A ripple of sympathy went about the Court as people realised it was not a Queen, they were trying but a woman, and a mother. But it was to make no difference to the outcome of the trial. This was the people’s revenge, and the verdict was guilty. She would endure the same fate as her husband when two days later on 16 October 1793, Marie Antoinette went to the guillotine. 
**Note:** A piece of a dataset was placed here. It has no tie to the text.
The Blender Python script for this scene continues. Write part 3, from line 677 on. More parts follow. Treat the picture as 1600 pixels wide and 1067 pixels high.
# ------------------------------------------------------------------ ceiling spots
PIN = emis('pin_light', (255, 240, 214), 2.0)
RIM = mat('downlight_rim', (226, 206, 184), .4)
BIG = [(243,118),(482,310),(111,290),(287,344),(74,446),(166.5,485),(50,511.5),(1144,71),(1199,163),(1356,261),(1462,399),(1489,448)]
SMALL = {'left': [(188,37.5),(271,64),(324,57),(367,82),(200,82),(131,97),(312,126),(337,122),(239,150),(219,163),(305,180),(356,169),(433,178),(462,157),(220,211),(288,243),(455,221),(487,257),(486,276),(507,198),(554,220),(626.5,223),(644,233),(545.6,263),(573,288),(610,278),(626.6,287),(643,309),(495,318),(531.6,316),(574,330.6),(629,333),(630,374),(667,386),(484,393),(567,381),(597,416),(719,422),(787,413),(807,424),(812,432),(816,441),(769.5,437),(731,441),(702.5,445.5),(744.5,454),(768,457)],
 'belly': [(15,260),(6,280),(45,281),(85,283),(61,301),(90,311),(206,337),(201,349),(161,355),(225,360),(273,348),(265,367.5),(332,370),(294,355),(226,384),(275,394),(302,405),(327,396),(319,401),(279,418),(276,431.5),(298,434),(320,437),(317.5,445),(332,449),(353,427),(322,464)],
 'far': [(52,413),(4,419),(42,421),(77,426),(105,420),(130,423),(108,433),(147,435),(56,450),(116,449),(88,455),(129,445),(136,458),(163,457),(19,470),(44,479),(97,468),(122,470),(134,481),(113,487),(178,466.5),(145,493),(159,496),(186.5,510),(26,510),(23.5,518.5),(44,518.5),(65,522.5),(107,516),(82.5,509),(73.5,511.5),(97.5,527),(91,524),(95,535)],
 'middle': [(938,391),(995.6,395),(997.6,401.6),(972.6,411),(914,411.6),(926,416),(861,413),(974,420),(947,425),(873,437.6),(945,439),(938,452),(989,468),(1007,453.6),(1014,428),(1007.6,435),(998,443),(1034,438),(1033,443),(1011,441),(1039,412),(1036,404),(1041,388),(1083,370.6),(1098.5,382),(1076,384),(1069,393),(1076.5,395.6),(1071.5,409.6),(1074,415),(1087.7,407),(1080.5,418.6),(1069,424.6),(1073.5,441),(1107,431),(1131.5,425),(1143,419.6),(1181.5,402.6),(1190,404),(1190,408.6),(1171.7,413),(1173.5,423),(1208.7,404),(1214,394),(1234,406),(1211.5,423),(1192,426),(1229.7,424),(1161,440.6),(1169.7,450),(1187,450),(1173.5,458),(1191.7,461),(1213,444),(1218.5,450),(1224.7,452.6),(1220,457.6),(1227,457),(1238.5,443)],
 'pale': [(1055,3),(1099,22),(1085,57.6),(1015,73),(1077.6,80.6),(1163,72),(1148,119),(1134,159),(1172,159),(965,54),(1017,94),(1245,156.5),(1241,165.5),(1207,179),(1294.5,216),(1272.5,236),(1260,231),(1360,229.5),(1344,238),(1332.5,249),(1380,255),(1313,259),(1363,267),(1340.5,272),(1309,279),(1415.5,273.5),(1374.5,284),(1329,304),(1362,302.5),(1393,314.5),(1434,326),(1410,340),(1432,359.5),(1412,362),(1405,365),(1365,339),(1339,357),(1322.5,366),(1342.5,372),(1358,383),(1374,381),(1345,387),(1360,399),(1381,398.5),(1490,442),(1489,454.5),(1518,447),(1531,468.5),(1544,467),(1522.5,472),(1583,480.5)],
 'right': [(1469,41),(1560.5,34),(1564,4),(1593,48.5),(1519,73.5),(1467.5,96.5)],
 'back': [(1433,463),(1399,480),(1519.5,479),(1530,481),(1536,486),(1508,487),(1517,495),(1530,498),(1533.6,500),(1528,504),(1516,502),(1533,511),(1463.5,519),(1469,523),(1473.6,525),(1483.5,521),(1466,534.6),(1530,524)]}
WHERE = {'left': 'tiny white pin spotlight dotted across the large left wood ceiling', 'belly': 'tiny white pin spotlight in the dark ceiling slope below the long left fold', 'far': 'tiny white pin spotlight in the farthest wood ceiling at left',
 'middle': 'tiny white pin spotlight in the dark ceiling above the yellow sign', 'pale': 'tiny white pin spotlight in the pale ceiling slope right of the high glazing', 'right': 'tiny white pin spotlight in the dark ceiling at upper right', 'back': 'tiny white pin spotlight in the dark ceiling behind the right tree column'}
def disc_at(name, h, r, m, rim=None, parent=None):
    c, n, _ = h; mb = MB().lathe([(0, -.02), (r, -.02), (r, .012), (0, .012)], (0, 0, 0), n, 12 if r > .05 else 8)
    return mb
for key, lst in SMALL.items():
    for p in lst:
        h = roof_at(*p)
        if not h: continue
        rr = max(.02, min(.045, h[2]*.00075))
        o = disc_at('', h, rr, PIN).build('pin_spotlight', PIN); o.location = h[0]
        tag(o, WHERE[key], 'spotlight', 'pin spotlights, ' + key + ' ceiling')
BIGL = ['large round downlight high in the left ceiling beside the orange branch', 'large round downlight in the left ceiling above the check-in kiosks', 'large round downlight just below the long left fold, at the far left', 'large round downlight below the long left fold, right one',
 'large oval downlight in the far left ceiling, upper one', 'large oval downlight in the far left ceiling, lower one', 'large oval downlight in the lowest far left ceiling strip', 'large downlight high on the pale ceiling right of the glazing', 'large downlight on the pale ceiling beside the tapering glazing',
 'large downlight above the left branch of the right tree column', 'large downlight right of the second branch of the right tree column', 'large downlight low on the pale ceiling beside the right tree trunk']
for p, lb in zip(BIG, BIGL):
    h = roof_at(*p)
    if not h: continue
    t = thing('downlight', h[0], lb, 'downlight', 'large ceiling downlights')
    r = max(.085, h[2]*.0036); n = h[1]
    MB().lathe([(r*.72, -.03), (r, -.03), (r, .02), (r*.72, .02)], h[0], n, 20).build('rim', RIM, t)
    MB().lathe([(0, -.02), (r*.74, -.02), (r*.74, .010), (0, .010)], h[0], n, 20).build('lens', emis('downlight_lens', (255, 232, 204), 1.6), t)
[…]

On the morning of her execution, she appeared calm and spoke only in soft tones. She had no desire for recrimination she said and appeared resigned to her fate. She expressed only concern for the future well-being of her children. 
 
Her hair was cut short, and she was dressed in the plain white smock and cap of a peasant woman. She was then bound and placed in the open cart that would take her to her place of execution. 
 
Paris had turned out in force to line the route to the Place de la Revolucion to witness the execution they had so long sought; they threw missiles, shouted abuse, and some even got close enough to spit on her. Indeed, it was feared she might be murdered before she even reached the scaffold. Those who witnessed the scene would later say, unsurprisingly given her ordeal, how she looked drawn and haggard and much older than her thirty eight years. 
 
Despite all the abuse Marie Antoinette maintained her composure, held her head high throughout and looked straight ahead. One of those present, the artist Jacques-Louis David, who would sketch her on her final journey was unimpressed. It was just a last display of her innate arrogance. He felt nothing but contempt. 
 
On the scaffold she made no attempt to address the crowd merely apologising to the Executioner for accidentally standing on his foot before going quietly to her death. 
 
Like Louis before her she had, no doubt to the ire of those present, displayed only great dignity in her final moments. When her head was held up to the crowd it was greeted with hoots of derision and howls of delight. The Paris mob had got what they had wanted the Austrian Whore was dead! 
 
Yet even in death the hatred remained and in a final indignity Marie Antoinette was denied a Christian burial and her remains disposed of in an unmarked grave.